MPs deny senators ‘illegal’ fund

The Senate in session. A National Assembly committee has scuttled a plan by senators to share Sh1.3 billion amongst themselves. FILE PHOTO | NATION MEDIA GROUP

What you need to know:

  • Committee on Delegated Legislation has asked the National Assembly to annul in their entirety the regulations developed to manage how the money allocated to the Senate is used.
  • The MPs also questioned the creation of the committee to oversee the funds’ use.
  • Meru Senator Kiraitu Murungi described the report of the National Assembly Committee as “malicious and written in extremely bad taste.”
  • Mr Murungi, the Senate Monitoring and Oversight Committee chairman, said senators would prevail upon MPs to reject the report of the Committee on Delegated Legislation.

A National Assembly committee has scuttled a plan by senators to share Sh1.3 billion amongst themselves in the last year of their term under a fund created to finance their oversight of governors.

In a move likely to reignite rivalry between the two Houses, the Committee on Delegated Legislation has asked the National Assembly to annul in their entirety the regulations developed to manage how the money allocated to the Senate is used.

Based on the formula in the regulations, each elected senator would have received an average of Sh19.5 million and the nominated ones at least Sh3 million this financial year.

But that will now have to be put on hold as the committee said in its report tabled on Thursday afternoon that the regulations were not developed in accordance with the Public Finance Management Act. The MPs also questioned the creation of the committee to oversee the funds’ use.

“The establishment of the Senate Monitoring and Evaluation Committee, whose function is to oversight monies allocated to the Fund … would create conflict of interest since the membership of the committee would comprise the same members who would be responsible for receiving and distributing the Fund monies,” the National Assembly committee said.

It also said the establishment of a county office for the senator under the fund would result in a duplication of roles as there are already such offices in the constituencies established by the Parliamentary Service Commission.

The committee is mandated with scrutinising regulations developed by the various arms of government to determine whether they are in conformity with the law.

Meru Senator Kiraitu Murungi described the report of the National Assembly Committee as “malicious and written in extremely bad taste” given the circumstances in which the regulations were developed and the information shared with MPs.

Mr Murungi, the Senate Monitoring and Oversight Committee chairman, said senators would prevail upon MPs to reject the report of the Committee on Delegated Legislation. He said his committee had agreed with their National Assembly counterparts.

INTERNAL FUND

“It was very clear and understood by those sides that the rules were not being done under the Public Finance Management Act but this was an internal fund made by the Parliamentary Service Commission and the funds are already with the Commission so it was just a modality on the disbursement of the Fund,” said Mr Murungi.
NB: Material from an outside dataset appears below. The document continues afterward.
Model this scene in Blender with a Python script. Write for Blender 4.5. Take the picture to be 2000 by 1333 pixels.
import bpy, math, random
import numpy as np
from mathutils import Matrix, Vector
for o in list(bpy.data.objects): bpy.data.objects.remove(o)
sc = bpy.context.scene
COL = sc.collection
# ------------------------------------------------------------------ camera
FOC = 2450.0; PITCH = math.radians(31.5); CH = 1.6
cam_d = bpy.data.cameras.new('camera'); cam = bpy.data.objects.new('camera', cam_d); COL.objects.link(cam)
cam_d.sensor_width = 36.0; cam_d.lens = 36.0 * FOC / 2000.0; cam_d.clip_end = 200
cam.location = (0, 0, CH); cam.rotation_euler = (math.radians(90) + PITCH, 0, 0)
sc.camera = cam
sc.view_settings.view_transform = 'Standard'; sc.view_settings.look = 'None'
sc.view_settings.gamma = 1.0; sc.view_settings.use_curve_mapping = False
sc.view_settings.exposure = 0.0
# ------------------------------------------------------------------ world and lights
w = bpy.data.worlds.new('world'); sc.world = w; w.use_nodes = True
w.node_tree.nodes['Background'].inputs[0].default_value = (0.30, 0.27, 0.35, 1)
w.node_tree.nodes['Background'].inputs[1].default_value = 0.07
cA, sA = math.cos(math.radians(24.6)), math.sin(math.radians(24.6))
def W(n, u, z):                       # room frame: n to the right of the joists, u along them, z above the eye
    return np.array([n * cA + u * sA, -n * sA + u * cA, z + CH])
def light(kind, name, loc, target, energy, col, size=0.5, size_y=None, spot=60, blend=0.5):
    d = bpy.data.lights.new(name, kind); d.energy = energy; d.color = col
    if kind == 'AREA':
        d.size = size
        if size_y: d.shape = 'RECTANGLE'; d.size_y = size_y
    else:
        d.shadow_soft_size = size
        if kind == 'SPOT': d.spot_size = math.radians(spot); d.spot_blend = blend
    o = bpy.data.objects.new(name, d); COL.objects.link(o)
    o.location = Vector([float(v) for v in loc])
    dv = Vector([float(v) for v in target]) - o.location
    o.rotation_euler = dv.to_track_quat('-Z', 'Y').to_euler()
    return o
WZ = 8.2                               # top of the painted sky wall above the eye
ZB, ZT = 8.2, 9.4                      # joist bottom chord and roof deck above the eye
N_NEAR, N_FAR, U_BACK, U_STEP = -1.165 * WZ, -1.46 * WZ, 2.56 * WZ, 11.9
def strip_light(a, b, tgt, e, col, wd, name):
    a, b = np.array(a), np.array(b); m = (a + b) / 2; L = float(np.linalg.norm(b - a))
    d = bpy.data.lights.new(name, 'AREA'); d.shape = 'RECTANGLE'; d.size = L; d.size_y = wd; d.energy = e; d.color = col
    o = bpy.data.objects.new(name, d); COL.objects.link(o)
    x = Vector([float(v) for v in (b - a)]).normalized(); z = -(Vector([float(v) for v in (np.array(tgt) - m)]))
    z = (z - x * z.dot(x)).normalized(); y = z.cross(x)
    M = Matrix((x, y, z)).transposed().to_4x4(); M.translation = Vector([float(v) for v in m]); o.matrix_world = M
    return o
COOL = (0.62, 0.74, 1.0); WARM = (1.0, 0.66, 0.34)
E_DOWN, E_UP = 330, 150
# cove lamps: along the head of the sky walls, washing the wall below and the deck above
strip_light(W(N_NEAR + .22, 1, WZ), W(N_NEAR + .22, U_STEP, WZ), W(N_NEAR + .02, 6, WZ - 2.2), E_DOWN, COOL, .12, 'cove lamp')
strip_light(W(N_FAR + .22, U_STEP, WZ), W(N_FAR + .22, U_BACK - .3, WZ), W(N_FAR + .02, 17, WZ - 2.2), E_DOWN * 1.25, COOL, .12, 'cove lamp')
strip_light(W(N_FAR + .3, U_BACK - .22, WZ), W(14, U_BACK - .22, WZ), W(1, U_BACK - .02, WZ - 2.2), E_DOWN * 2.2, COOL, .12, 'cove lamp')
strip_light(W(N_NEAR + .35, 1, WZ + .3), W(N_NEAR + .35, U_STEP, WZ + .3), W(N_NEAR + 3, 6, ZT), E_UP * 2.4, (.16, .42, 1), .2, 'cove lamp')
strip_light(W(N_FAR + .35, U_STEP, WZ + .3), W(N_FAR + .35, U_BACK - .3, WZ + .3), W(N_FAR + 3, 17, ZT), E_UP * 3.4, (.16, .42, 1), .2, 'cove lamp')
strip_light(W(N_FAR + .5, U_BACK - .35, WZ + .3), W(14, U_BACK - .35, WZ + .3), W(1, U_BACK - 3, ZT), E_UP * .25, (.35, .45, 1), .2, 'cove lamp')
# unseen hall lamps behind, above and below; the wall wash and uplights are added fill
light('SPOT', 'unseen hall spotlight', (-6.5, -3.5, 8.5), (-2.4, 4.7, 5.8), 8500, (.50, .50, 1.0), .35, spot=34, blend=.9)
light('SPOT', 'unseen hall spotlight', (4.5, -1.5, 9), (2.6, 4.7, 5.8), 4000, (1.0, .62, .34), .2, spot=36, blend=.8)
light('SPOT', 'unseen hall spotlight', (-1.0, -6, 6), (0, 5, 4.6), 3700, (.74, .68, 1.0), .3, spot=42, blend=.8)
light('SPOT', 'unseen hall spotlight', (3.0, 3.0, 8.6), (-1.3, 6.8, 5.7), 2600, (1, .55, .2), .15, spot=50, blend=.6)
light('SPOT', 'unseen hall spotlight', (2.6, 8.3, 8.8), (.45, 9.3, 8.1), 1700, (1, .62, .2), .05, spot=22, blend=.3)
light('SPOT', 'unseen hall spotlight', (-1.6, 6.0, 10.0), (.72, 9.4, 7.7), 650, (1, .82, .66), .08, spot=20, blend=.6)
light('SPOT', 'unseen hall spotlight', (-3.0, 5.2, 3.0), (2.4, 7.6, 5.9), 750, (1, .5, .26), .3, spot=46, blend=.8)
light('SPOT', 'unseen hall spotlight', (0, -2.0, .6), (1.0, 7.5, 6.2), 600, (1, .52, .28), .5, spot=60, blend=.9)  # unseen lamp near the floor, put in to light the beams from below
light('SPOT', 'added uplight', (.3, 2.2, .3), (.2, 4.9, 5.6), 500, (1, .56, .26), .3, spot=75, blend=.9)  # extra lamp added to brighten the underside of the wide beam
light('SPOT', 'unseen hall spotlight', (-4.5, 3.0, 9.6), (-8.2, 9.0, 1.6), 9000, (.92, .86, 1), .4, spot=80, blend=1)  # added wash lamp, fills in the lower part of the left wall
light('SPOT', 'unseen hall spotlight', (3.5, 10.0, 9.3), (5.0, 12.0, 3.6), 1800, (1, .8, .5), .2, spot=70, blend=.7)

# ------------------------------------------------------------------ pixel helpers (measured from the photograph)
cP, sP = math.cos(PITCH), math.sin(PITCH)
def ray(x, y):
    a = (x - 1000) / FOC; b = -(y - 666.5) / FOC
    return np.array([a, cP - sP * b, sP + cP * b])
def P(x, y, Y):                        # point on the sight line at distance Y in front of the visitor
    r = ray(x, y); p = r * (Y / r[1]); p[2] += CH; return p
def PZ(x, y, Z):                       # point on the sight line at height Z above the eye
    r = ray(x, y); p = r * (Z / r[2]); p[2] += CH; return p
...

The senator said that when the National Assembly committee met the officers from the Parliamentary Budget Office, on whose advice they recommended the annulment of the regulations, they failed to inform them about the origin of the fund.

He said that by concealing that fact, the National Assembly committee had the Parliamentary Budget Office scrutinise a wrong set of rules.

“We had asked to be invited in the meeting before they make a decision because having agreed on the version before, they should not have gone behind our back. They should have called us again,” said Mr Murungi.

Mr Murungi said the Senate team would protest to the Speaker of the National Assembly, put all the facts on the table and ask for a consideration of the decision since the Committee on Delegated Legislation would end up misleading MPs.

“We are going to bring the facts to the members on the floor so that they reject that report because it is very shameful for the National Assembly to behave like second-hand car salesmen, who don’t want to disclose the facts and they want to take shortcuts. I’m very very angry with that report and I feel it was very dishonourable of those members,” said Mr Murungi.

Under the regulations, 92 per cent of the total allocation would go to the 47 elected senators, with six per cent going to the nominated ones, one per cent for training and one per cent for administration.

The share for the elected senators would then be shared on the basis that 47 per cent is shared equally, 45 per cent on the basis of the population represented and eight per cent on the size of the county.

The nominated senators would be charged with monitoring and evaluating activities at the national level of the special interest groups – women, youth and the disabled – they represent in the Senate.